▶ WRITTEN PROBLEM:
Each line that follows should be printed again exactly as it stands.
┄┄┄┄┄┄┄┄┄┄┄┄┄┄┄┄┄┄┄┄
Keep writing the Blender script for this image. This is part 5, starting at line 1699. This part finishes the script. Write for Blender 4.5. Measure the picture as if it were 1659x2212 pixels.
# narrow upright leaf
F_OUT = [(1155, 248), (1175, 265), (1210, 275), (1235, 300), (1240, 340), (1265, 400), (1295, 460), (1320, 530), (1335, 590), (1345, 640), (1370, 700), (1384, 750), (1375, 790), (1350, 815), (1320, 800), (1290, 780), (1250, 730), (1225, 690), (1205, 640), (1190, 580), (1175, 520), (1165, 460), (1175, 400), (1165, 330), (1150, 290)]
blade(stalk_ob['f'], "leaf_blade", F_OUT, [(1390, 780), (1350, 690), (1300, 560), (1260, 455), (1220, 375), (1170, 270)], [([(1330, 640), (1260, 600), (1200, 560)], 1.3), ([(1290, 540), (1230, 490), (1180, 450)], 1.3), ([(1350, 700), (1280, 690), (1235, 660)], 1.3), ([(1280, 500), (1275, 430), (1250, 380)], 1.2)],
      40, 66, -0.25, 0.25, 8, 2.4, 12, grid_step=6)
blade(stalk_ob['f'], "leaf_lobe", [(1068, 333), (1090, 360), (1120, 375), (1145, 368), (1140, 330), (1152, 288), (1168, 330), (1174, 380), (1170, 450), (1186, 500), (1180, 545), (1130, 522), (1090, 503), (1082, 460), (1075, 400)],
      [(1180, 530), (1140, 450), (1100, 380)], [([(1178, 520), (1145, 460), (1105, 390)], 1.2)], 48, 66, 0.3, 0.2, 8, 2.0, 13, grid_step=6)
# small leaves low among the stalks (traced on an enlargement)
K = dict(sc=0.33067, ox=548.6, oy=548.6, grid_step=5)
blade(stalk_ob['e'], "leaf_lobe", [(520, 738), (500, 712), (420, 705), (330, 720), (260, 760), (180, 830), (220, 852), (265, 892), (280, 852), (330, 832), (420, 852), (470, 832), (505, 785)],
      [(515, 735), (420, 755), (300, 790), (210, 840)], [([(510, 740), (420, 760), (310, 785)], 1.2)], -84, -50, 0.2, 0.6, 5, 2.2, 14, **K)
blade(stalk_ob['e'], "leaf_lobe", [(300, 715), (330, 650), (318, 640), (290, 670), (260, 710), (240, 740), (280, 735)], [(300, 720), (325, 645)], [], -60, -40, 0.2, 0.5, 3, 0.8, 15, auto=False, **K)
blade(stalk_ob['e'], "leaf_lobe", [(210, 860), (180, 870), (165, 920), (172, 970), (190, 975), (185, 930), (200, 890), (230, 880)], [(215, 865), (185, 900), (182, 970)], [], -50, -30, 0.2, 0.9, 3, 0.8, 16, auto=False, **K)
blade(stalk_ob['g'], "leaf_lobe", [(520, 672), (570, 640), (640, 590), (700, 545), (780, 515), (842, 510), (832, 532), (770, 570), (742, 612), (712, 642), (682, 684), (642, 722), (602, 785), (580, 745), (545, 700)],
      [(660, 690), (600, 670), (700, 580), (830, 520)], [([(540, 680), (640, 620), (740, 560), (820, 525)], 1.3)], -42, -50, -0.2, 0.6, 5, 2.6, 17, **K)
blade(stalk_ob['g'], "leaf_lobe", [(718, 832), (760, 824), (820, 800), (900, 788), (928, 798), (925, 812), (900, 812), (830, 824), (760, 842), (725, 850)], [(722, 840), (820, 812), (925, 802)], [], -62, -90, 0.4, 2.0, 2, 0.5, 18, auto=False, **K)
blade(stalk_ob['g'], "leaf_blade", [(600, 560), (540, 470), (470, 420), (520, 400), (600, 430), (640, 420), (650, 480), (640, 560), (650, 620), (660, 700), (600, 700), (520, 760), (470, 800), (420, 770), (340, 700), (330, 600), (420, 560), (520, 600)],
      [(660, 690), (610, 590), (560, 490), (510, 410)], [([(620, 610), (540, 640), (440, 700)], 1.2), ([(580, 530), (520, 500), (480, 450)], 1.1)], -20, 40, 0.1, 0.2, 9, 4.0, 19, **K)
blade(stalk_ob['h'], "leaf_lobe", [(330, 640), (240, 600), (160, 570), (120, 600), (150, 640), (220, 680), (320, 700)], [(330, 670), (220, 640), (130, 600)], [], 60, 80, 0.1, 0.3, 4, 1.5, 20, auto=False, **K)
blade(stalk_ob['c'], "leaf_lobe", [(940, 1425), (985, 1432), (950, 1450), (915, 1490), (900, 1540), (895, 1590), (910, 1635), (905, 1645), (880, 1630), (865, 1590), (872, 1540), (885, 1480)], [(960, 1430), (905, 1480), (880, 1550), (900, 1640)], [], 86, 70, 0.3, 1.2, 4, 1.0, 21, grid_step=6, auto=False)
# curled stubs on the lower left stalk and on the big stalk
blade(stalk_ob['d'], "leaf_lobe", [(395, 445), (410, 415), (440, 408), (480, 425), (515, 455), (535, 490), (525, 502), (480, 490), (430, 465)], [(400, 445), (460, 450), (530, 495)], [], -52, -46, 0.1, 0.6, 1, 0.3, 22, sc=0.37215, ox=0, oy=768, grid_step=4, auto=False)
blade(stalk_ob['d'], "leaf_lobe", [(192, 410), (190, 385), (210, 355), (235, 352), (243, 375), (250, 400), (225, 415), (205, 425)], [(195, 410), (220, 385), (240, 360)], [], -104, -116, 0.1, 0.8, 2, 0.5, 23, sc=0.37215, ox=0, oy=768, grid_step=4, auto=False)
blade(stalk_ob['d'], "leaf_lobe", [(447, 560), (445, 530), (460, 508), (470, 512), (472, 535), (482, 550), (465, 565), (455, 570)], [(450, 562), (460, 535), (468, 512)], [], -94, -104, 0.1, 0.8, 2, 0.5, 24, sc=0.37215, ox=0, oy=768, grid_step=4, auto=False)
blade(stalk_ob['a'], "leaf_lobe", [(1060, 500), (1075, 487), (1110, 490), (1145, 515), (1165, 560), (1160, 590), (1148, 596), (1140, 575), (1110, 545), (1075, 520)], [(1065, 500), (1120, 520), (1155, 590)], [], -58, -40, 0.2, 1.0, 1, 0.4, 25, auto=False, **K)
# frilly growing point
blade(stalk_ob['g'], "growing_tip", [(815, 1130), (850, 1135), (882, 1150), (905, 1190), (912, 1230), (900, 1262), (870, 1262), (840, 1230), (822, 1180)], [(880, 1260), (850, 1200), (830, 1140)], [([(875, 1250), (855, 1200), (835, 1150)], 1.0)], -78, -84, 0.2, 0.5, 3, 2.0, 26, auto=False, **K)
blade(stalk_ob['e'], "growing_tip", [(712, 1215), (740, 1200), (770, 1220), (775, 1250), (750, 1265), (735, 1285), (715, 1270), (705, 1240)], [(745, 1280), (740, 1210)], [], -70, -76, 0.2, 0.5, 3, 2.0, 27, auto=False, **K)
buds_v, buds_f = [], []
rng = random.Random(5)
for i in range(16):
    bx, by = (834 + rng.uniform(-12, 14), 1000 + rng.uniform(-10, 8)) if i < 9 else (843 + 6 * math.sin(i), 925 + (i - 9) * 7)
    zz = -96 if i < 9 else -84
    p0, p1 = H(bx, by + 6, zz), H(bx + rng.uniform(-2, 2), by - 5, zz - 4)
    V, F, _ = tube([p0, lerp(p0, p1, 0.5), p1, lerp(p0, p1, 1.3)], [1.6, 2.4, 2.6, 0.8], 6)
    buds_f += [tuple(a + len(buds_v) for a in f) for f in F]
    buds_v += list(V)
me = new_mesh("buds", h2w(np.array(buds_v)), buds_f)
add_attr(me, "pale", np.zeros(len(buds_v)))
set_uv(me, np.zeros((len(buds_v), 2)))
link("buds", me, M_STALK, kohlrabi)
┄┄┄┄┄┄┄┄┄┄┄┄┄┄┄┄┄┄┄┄
▶ RESULT OF THIS EXERCISE:
Keep writing the Blender script for this image. This is part 5, starting at line 1699. This part finishes the script. Write for Blender 4.5. Measure the picture as if it were 1659x2212 pixels.
# narrow upright leaf
F_OUT = [(1155, 248), (1175, 265), (1210, 275), (1235, 300), (1240, 340), (1265, 400), (1295, 460), (1320, 530), (1335, 590), (1345, 640), (1370, 700), (1384, 750), (1375, 790), (1350, 815), (1320, 800), (1290, 780), (1250, 730), (1225, 690), (1205, 640), (1190, 580), (1175, 520), (1165, 460), (1175, 400), (1165, 330), (1150, 290)]
blade(stalk_ob['f'], "leaf_blade", F_OUT, [(1390, 780), (1350, 690), (1300, 560), (1260, 455), (1220, 375), (1170, 270)], [([(1330, 640), (1260, 600), (1200, 560)], 1.3), ([(1290, 540), (1230, 490), (1180, 450)], 1.3), ([(1350, 700), (1280, 690), (1235, 660)], 1.3), ([(1280, 500), (1275, 430), (1250, 380)], 1.2)],
      40, 66, -0.25, 0.25, 8, 2.4, 12, grid_step=6)
blade(stalk_ob['f'], "leaf_lobe", [(1068, 333), (1090, 360), (1120, 375), (1145, 368), (1140, 330), (1152, 288), (1168, 330), (1174, 380), (1170, 450), (1186, 500), (1180, 545), (1130, 522), (1090, 503), (1082, 460), (1075, 400)],
      [(1180, 530), (1140, 450), (1100, 380)], [([(1178, 520), (1145, 460), (1105, 390)], 1.2)], 48, 66, 0.3, 0.2, 8, 2.0, 13, grid_step=6)
# small leaves low among the stalks (traced on an enlargement)
K = dict(sc=0.33067, ox=548.6, oy=548.6, grid_step=5)
blade(stalk_ob['e'], "leaf_lobe", [(520, 738), (500, 712), (420, 705), (330, 720), (260, 760), (180, 830), (220, 852), (265, 892), (280, 852), (330, 832), (420, 852), (470, 832), (505, 785)],
      [(515, 735), (420, 755), (300, 790), (210, 840)], [([(510, 740), (420, 760), (310, 785)], 1.2)], -84, -50, 0.2, 0.6, 5, 2.2, 14, **K)
blade(stalk_ob['e'], "leaf_lobe", [(300, 715), (330, 650), (318, 640), (290, 670), (260, 710), (240, 740), (280, 735)], [(300, 720), (325, 645)], [], -60, -40, 0.2, 0.5, 3, 0.8, 15, auto=False, **K)
blade(stalk_ob['e'], "leaf_lobe", [(210, 860), (180, 870), (165, 920), (172, 970), (190, 975), (185, 930), (200, 890), (230, 880)], [(215, 865), (185, 900), (182, 970)], [], -50, -30, 0.2, 0.9, 3, 0.8, 16, auto=False, **K)
blade(stalk_ob['g'], "leaf_lobe", [(520, 672), (570, 640), (640, 590), (700, 545), (780, 515), (842, 510), (832, 532), (770, 570), (742, 612), (712, 642), (682, 684), (642, 722), (602, 785), (580, 745), (545, 700)],
      [(660, 690), (600, 670), (700, 580), (830, 520)], [([(540, 680), (640, 620), (740, 560), (820, 525)], 1.3)], -42, -50, -0.2, 0.6, 5, 2.6, 17, **K)
blade(stalk_ob['g'], "leaf_lobe", [(718, 832), (760, 824), (820, 800), (900, 788), (928, 798), (925, 812), (900, 812), (830, 824), (760, 842), (725, 850)], [(722, 840), (820, 812), (925, 802)], [], -62, -90, 0.4, 2.0, 2, 0.5, 18, auto=False, **K)
blade(stalk_ob['g'], "leaf_blade", [(600, 560), (540, 470), (470, 420), (520, 400), (600, 430), (640, 420), (650, 480), (640, 560), (650, 620), (660, 700), (600, 700), (520, 760), (470, 800), (420, 770), (340, 700), (330, 600), (420, 560), (520, 600)],
      [(660, 690), (610, 590), (560, 490), (510, 410)], [([(620, 610), (540, 640), (440, 700)], 1.2), ([(580, 530), (520, 500), (480, 450)], 1.1)], -20, 40, 0.1, 0.2, 9, 4.0, 19, **K)
blade(stalk_ob['h'], "leaf_lobe", [(330, 640), (240, 600), (160, 570), (120, 600), (150, 640), (220, 680), (320, 700)], [(330, 670), (220, 640), (130, 600)], [], 60, 80, 0.1, 0.3, 4, 1.5, 20, auto=False, **K)
blade(stalk_ob['c'], "leaf_lobe", [(940, 1425), (985, 1432), (950, 1450), (915, 1490), (900, 1540), (895, 1590), (910, 1635), (905, 1645), (880, 1630), (865, 1590), (872, 1540), (885, 1480)], [(960, 1430), (905, 1480), (880, 1550), (900, 1640)], [], 86, 70, 0.3, 1.2, 4, 1.0, 21, grid_step=6, auto=False)
# curled stubs on the lower left stalk and on the big stalk
blade(stalk_ob['d'], "leaf_lobe", [(395, 445), (410, 415), (440, 408), (480, 425), (515, 455), (535, 490), (525, 502), (480, 490), (430, 465)], [(400, 445), (460, 450), (530, 495)], [], -52, -46, 0.1, 0.6, 1, 0.3, 22, sc=0.37215, ox=0, oy=768, grid_step=4, auto=False)
blade(stalk_ob['d'], "leaf_lobe", [(192, 410), (190, 385), (210, 355), (235, 352), (243, 375), (250, 400), (225, 415), (205, 425)], [(195, 410), (220, 385), (240, 360)], [], -104, -116, 0.1, 0.8, 2, 0.5, 23, sc=0.37215, ox=0, oy=768, grid_step=4, auto=False)
blade(stalk_ob['d'], "leaf_lobe", [(447, 560), (445, 530), (460, 508), (470, 512), (472, 535), (482, 550), (465, 565), (455, 570)], [(450, 562), (460, 535), (468, 512)], [], -94, -104, 0.1, 0.8, 2, 0.5, 24, sc=0.37215, ox=0, oy=768, grid_step=4, auto=False)
blade(stalk_ob['a'], "leaf_lobe", [(1060, 500), (1075, 487), (1110, 490), (1145, 515), (1165, 560), (1160, 590), (1148, 596), (1140, 575), (1110, 545), (1075, 520)], [(1065, 500), (1120, 520), (1155, 590)], [], -58, -40, 0.2, 1.0, 1, 0.4, 25, auto=False, **K)
# frilly growing point
blade(stalk_ob['g'], "growing_tip", [(815, 1130), (850, 1135), (882, 1150), (905, 1190), (912, 1230), (900, 1262), (870, 1262), (840, 1230), (822, 1180)], [(880, 1260), (850, 1200), (830, 1140)], [([(875, 1250), (855, 1200), (835, 1150)], 1.0)], -78, -84, 0.2, 0.5, 3, 2.0, 26, auto=False, **K)
blade(stalk_ob['e'], "growing_tip", [(712, 1215), (740, 1200), (770, 1220), (775, 1250), (750, 1265), (735, 1285), (715, 1270), (705, 1240)], [(745, 1280), (740, 1210)], [], -70, -76, 0.2, 0.5, 3, 2.0, 27, auto=False, **K)
buds_v, buds_f = [], []
rng = random.Random(5)
for i in range(16):
    bx, by = (834 + rng.uniform(-12, 14), 1000 + rng.uniform(-10, 8)) if i < 9 else (843 + 6 * math.sin(i), 925 + (i - 9) * 7)
    zz = -96 if i < 9 else -84
    p0, p1 = H(bx, by + 6, zz), H(bx + rng.uniform(-2, 2), by - 5, zz - 4)
    V, F, _ = tube([p0, lerp(p0, p1, 0.5), p1, lerp(p0, p1, 1.3)], [1.6, 2.4, 2.6, 0.8], 6)
    buds_f += [tuple(a + len(buds_v) for a in f) for f in F]
    buds_v += list(V)
me = new_mesh("buds", h2w(np.array(buds_v)), buds_f)
add_attr(me, "pale", np.zeros(len(buds_v)))
set_uv(me, np.zeros((len(buds_v), 2)))
link("buds", me, M_STALK, kohlrabi)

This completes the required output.